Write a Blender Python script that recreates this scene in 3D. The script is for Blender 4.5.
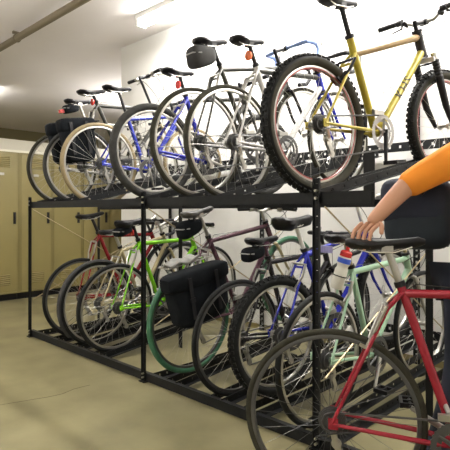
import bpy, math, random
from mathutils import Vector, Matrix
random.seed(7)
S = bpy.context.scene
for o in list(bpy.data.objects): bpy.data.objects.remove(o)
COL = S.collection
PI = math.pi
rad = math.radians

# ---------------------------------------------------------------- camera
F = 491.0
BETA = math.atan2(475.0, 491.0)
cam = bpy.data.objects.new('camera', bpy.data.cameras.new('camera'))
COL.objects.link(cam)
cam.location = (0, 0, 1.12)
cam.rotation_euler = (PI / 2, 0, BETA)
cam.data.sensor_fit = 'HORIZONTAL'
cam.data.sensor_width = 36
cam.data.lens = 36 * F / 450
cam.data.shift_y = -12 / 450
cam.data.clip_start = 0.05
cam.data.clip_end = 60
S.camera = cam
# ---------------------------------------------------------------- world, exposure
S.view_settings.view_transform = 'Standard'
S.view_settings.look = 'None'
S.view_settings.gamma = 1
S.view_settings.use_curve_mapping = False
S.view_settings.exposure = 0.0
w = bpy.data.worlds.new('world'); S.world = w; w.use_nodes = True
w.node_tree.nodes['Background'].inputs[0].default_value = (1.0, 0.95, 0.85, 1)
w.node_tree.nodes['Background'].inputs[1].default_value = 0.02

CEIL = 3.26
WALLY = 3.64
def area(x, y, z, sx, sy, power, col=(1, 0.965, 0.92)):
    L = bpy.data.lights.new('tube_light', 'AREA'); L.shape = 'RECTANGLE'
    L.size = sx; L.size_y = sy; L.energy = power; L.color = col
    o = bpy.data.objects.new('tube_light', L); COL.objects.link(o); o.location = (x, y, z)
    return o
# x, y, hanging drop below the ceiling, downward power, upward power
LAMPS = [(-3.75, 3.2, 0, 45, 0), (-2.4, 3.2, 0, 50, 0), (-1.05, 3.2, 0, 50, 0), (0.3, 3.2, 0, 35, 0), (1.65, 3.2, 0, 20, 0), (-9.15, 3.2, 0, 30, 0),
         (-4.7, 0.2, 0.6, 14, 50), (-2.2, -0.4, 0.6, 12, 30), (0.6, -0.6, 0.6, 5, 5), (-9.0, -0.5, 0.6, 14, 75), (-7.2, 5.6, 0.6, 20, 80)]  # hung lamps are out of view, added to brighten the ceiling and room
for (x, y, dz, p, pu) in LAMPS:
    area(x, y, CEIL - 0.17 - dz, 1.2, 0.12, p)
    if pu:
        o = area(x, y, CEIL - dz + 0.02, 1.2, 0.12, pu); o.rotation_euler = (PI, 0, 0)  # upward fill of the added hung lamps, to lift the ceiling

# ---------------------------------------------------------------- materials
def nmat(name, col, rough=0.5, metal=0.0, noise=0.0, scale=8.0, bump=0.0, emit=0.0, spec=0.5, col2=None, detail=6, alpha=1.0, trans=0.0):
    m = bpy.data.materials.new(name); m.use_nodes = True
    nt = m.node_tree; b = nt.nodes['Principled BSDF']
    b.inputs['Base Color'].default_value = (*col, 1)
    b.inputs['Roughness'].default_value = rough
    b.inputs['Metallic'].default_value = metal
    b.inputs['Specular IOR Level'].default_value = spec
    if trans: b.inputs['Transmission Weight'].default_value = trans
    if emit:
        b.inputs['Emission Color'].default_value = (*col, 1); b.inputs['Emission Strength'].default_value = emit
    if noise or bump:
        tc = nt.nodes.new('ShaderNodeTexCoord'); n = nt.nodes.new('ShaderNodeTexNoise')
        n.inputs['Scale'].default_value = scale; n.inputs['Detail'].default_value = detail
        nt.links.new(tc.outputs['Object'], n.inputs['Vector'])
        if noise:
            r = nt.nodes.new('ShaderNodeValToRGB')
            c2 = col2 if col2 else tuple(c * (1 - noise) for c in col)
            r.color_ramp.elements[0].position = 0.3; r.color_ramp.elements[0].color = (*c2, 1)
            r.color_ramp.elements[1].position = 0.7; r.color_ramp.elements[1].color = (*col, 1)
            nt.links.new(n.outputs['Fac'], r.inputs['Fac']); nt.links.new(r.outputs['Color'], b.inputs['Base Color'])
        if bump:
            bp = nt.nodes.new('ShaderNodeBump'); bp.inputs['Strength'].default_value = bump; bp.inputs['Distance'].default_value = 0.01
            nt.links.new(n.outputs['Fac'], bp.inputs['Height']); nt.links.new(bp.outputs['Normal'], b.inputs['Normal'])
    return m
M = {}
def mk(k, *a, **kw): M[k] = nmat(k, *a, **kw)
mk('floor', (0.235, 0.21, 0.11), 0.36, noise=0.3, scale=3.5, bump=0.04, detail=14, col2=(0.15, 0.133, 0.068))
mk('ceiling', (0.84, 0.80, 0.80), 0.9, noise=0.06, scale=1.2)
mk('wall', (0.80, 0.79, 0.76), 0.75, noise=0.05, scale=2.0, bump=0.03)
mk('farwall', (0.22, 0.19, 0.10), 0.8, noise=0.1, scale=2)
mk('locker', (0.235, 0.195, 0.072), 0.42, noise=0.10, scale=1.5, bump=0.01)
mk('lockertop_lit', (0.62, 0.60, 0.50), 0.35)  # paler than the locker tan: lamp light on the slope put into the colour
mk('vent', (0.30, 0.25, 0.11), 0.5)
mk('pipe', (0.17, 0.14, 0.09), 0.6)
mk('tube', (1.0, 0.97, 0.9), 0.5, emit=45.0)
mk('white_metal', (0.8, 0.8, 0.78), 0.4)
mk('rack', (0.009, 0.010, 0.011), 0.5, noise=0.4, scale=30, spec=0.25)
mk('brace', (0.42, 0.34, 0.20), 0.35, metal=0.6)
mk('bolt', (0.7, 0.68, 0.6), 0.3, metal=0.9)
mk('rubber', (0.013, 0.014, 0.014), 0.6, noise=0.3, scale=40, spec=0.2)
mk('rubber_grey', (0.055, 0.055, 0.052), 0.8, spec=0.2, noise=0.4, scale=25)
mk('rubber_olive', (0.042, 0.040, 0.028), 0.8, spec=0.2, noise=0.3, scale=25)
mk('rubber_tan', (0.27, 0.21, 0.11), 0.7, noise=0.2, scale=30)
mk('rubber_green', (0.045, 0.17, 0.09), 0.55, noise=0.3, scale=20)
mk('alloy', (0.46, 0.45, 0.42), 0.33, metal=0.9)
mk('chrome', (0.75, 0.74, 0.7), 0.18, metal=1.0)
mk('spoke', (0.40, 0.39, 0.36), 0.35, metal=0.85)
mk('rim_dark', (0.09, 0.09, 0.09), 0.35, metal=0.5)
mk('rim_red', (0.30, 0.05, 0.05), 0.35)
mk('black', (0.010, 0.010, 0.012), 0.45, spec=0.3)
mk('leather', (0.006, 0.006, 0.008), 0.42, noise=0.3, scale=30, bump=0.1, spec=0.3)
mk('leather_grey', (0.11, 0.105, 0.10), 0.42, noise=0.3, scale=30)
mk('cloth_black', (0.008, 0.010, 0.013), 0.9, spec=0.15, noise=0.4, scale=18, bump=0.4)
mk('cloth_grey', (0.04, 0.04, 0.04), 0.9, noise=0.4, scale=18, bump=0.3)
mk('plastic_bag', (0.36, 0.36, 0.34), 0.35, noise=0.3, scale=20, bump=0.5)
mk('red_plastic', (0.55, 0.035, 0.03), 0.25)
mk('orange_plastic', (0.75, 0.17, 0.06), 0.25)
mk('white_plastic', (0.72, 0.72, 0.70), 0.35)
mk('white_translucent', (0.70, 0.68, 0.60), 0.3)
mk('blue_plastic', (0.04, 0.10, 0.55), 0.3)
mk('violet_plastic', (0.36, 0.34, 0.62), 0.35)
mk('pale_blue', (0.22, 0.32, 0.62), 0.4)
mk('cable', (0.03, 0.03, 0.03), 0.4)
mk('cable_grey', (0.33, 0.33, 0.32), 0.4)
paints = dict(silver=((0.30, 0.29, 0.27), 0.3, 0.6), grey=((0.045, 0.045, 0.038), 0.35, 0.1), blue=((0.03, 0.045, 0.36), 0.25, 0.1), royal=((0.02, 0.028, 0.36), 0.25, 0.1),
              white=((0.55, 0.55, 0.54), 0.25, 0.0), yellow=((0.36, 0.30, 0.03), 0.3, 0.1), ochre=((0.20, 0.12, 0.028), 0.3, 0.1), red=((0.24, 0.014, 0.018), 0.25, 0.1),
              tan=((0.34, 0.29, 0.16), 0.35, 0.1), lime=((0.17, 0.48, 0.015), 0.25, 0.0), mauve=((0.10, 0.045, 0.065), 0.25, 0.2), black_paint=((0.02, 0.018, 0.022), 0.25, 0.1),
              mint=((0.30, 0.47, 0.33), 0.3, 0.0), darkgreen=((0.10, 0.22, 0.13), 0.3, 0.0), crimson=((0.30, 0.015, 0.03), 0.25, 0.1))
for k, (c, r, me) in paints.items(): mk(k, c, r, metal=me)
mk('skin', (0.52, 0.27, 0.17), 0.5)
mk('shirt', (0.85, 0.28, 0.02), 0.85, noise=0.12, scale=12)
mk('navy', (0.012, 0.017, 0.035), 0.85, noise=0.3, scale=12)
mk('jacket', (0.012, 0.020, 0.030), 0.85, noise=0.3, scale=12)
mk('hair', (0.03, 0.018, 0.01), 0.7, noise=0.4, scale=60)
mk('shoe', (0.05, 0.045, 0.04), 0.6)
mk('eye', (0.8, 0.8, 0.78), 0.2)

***

Leave out the pictures, then repeat the listing above exactly from its first line to the line with "w.node_tree.nodes['Background'].inputs[1].default_value = 0.02", inclusive.

Write a Blender Python script that recreates this scene in 3D. The script is for Blender 4.5.
import bpy, math, random
from mathutils import Vector, Matrix
random.seed(7)
S = bpy.context.scene
for o in list(bpy.data.objects): bpy.data.objects.remove(o)
COL = S.collection
PI = math.pi
rad = math.radians

# ---------------------------------------------------------------- camera
F = 491.0
BETA = math.atan2(475.0, 491.0)
cam = bpy.data.objects.new('camera', bpy.data.cameras.new('camera'))
COL.objects.link(cam)
cam.location = (0, 0, 1.12)
cam.rotation_euler = (PI / 2, 0, BETA)
cam.data.sensor_fit = 'HORIZONTAL'
cam.data.sensor_width = 36
cam.data.lens = 36 * F / 450
cam.data.shift_y = -12 / 450
cam.data.clip_start = 0.05
cam.data.clip_end = 60
S.camera = cam
# ---------------------------------------------------------------- world, exposure
S.view_settings.view_transform = 'Standard'
S.view_settings.look = 'None'
S.view_settings.gamma = 1
S.view_settings.use_curve_mapping = False
S.view_settings.exposure = 0.0
w = bpy.data.worlds.new('world'); S.world = w; w.use_nodes = True
w.node_tree.nodes['Background'].inputs[0].default_value = (1.0, 0.95, 0.85, 1)
w.node_tree.nodes['Background'].inputs[1].default_value = 0.02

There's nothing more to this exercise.